- _AIM_: Take the lines from the beginning of the data below through the line holding "cam.matrix_world = mw" and return exactly those.

— Start RECORDED DATA —

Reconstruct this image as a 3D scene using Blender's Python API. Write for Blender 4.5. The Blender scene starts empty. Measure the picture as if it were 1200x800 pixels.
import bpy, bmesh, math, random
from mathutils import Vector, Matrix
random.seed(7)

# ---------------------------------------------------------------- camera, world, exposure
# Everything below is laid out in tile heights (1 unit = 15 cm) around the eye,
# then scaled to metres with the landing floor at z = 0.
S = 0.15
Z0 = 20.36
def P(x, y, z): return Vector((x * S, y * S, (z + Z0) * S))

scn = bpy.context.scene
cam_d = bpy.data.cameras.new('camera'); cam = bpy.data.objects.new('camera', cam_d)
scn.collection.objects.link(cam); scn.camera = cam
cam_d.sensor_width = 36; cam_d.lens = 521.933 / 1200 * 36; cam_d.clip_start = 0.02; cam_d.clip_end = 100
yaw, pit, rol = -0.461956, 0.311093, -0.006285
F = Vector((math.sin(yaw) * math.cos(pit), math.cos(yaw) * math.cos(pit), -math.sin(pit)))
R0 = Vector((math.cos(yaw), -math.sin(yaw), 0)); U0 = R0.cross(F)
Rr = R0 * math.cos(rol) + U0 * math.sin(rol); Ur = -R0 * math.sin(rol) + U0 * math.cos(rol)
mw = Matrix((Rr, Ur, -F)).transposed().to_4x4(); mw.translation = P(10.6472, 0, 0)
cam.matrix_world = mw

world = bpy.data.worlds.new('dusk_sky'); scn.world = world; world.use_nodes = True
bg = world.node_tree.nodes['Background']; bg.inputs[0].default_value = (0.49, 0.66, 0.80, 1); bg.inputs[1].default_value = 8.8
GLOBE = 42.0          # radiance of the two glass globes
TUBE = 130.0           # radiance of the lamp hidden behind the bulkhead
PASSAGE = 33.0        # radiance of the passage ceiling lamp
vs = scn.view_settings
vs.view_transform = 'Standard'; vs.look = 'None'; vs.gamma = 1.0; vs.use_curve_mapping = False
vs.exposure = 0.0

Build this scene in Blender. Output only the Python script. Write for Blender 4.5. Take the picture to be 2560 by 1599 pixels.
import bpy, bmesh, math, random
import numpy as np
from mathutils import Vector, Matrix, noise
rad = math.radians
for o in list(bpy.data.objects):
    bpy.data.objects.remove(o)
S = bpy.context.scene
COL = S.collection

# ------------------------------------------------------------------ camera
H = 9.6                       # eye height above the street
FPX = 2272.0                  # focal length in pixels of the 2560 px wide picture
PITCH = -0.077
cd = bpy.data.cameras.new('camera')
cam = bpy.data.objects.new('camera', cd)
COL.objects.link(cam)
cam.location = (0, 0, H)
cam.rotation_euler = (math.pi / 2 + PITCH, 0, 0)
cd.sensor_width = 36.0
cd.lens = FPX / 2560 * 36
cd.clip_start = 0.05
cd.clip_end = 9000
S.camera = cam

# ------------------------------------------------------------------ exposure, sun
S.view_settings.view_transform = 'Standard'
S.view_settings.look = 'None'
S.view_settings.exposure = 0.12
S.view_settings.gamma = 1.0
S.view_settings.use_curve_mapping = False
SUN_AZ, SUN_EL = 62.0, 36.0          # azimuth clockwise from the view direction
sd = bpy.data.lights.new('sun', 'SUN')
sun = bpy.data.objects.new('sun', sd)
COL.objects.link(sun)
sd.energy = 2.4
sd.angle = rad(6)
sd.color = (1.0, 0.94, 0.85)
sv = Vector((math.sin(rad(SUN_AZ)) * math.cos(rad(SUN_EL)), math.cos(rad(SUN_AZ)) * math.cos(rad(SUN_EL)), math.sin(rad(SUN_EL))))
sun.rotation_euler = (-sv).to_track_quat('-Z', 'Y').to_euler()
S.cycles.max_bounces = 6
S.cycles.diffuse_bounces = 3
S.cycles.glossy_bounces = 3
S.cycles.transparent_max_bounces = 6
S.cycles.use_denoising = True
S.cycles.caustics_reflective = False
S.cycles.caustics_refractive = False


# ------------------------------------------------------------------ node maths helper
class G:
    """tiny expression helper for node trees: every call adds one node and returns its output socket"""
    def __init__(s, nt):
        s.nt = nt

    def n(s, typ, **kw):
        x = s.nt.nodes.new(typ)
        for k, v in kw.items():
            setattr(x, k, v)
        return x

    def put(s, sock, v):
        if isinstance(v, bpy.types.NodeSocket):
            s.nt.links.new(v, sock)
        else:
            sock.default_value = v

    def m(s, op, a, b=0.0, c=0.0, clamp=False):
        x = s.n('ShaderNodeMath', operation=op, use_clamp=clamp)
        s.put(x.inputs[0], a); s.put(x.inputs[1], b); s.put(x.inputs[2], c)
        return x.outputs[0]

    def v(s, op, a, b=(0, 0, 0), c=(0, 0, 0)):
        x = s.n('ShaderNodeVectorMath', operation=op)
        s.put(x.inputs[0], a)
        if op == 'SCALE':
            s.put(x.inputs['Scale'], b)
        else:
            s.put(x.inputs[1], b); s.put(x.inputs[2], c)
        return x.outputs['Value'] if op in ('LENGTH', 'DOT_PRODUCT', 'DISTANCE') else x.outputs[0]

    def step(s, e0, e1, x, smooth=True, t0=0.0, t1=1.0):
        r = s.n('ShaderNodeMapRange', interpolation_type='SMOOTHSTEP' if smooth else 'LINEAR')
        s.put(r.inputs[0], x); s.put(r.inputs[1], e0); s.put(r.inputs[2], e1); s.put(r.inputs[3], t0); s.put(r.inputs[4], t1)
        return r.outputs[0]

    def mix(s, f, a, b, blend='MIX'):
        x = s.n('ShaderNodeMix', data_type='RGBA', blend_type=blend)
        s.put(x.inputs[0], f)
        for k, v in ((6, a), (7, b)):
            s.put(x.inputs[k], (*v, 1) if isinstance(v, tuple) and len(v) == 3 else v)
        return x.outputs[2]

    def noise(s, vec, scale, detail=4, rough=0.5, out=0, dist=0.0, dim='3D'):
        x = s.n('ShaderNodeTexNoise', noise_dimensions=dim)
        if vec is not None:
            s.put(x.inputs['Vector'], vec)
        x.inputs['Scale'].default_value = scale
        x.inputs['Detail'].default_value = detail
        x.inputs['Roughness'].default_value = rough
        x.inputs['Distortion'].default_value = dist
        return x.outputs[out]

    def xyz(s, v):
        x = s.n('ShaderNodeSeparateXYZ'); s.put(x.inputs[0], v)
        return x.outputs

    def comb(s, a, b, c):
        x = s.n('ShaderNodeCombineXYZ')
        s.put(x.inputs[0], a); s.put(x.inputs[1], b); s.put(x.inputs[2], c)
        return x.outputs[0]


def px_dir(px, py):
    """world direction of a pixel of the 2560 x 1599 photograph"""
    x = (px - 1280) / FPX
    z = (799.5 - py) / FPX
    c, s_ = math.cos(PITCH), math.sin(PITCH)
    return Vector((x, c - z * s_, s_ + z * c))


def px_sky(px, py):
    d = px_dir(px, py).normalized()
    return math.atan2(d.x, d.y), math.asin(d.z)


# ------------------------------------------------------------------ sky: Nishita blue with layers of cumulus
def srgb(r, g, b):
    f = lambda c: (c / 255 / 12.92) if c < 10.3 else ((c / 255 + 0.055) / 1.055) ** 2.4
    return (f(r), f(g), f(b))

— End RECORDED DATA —

- _ANSWER TO THIS PROBLEM_:
Reconstruct this image as a 3D scene using Blender's Python API. Write for Blender 4.5. The Blender scene starts empty. Measure the picture as if it were 1200x800 pixels.
import bpy, bmesh, math, random
from mathutils import Vector, Matrix
random.seed(7)

# ---------------------------------------------------------------- camera, world, exposure
# Everything below is laid out in tile heights (1 unit = 15 cm) around the eye,
# then scaled to metres with the landing floor at z = 0.
S = 0.15
Z0 = 20.36
def P(x, y, z): return Vector((x * S, y * S, (z + Z0) * S))

scn = bpy.context.scene
cam_d = bpy.data.cameras.new('camera'); cam = bpy.data.objects.new('camera', cam_d)
scn.collection.objects.link(cam); scn.camera = cam
cam_d.sensor_width = 36; cam_d.lens = 521.933 / 1200 * 36; cam_d.clip_start = 0.02; cam_d.clip_end = 100
yaw, pit, rol = -0.461956, 0.311093, -0.006285
F = Vector((math.sin(yaw) * math.cos(pit), math.cos(yaw) * math.cos(pit), -math.sin(pit)))
R0 = Vector((math.cos(yaw), -math.sin(yaw), 0)); U0 = R0.cross(F)
Rr = R0 * math.cos(rol) + U0 * math.sin(rol); Ur = -R0 * math.sin(rol) + U0 * math.cos(rol)
mw = Matrix((Rr, Ur, -F)).transposed().to_4x4(); mw.translation = P(10.6472, 0, 0)
cam.matrix_world = mw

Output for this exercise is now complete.